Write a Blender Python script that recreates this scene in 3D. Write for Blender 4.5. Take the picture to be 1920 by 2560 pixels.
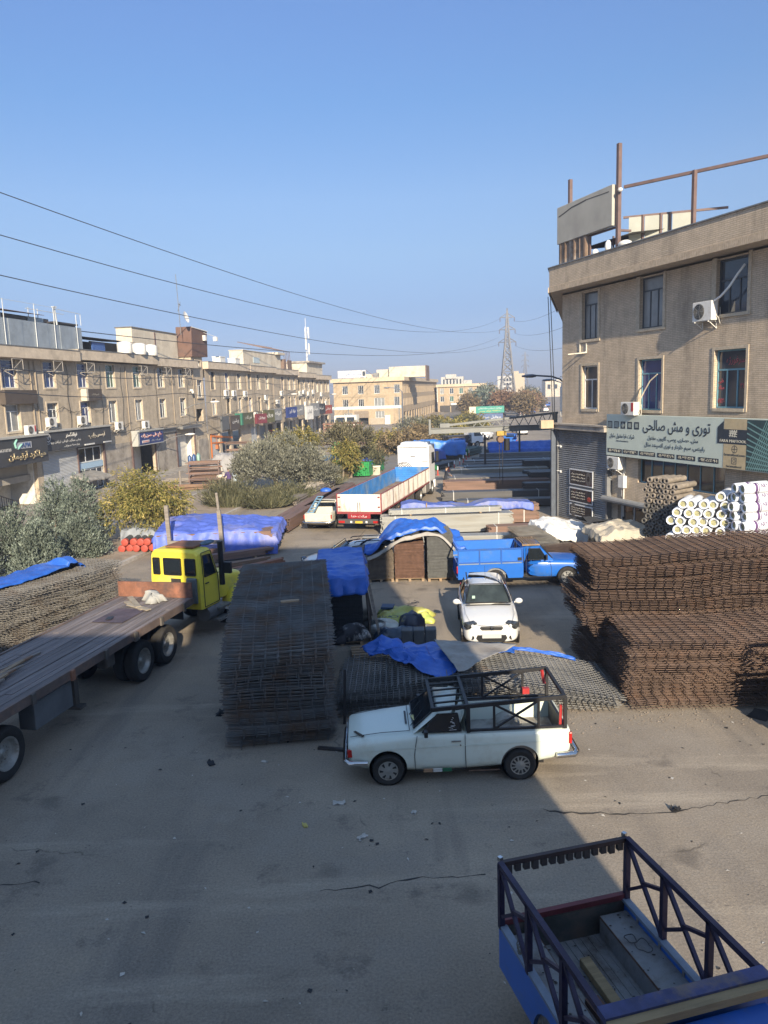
import bpy, bmesh, math, random
from math import sin, cos, radians, pi, tan, atan2, sqrt
from mathutils import Vector, Matrix, noise
for o in list(bpy.data.objects): bpy.data.objects.remove(o)
SC = bpy.context.scene
COL = SC.collection
V = Vector
# ------------------------------------------------------------------ camera
cd = bpy.data.cameras.new('camera'); cam = bpy.data.objects.new('camera', cd); COL.objects.link(cam)
CAM_H, PITCH, ROLL, FPX = 7.4, radians(9.0), radians(1.95), 1923.0
cd.sensor_fit = 'HORIZONTAL'; cd.sensor_width = 36.0; cd.lens = 36.0*FPX/1920.0
cd.clip_start = 0.05; cd.clip_end = 9000
cam.matrix_world = Matrix.Translation((0, 0, CAM_H)) @ Matrix.Rotation(radians(90)-PITCH, 4, 'X') @ Matrix.Rotation(-ROLL, 4, 'Z')
SC.camera = cam
# ------------------------------------------------------------------ sky and sun
SUN_EL, SUN_AZ = radians(22.0), radians(9.6)      # the sun stands behind the viewer, a little to the right
HAZE = 0.0010
PBH = 15.0   # height of the building the photograph was taken from
wd = bpy.data.worlds.new('World'); SC.world = wd; wd.use_nodes = True
nt = wd.node_tree
sky = nt.nodes.new('ShaderNodeTexSky'); sky.sky_type = 'NISHITA'; sky.sun_disc = False
sky.sun_elevation = SUN_EL; sky.altitude = 1100; sky.air_density = 1.0; sky.dust_density = .4; sky.ozone_density = 2.0
SUN_DIR = V((sin(SUN_AZ)*cos(SUN_EL), -cos(SUN_AZ)*cos(SUN_EL), sin(SUN_EL)))   # towards the sun
sky.sun_rotation = atan2(SUN_DIR.x, SUN_DIR.y)
# elevation tint: low sky dimmed and bluer, unseen zenith brightened as added fill light
tcw = nt.nodes.new('ShaderNodeTexCoord'); sxw = nt.nodes.new('ShaderNodeSeparateXYZ'); nt.links.new(tcw.outputs['Generated'], sxw.inputs[0])
rw = nt.nodes.new('ShaderNodeValToRGB'); nt.links.new(sxw.outputs[2], rw.inputs[0]); el_ = rw.color_ramp.elements
for p_,c_ in ((.10,(.255,.278,.372)),(.165,(.385,.395,.438)),(.226,(.45,.467,.51)),(.33,(.42,.51,.60)),(.415,(.47,.55,.675)),(.60,(1.45,1.33,1.2))):
    e_ = el_.new(p_); e_.color = (*c_,1)
el_[0].position = .0; el_[0].color = (.17,.205,.38,1); el_[-1].position = 1.0; el_[-1].color = (1.6,1.46,1.3,1)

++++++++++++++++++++

Count the lines above that contain the word "scene", and reply with only that number.

2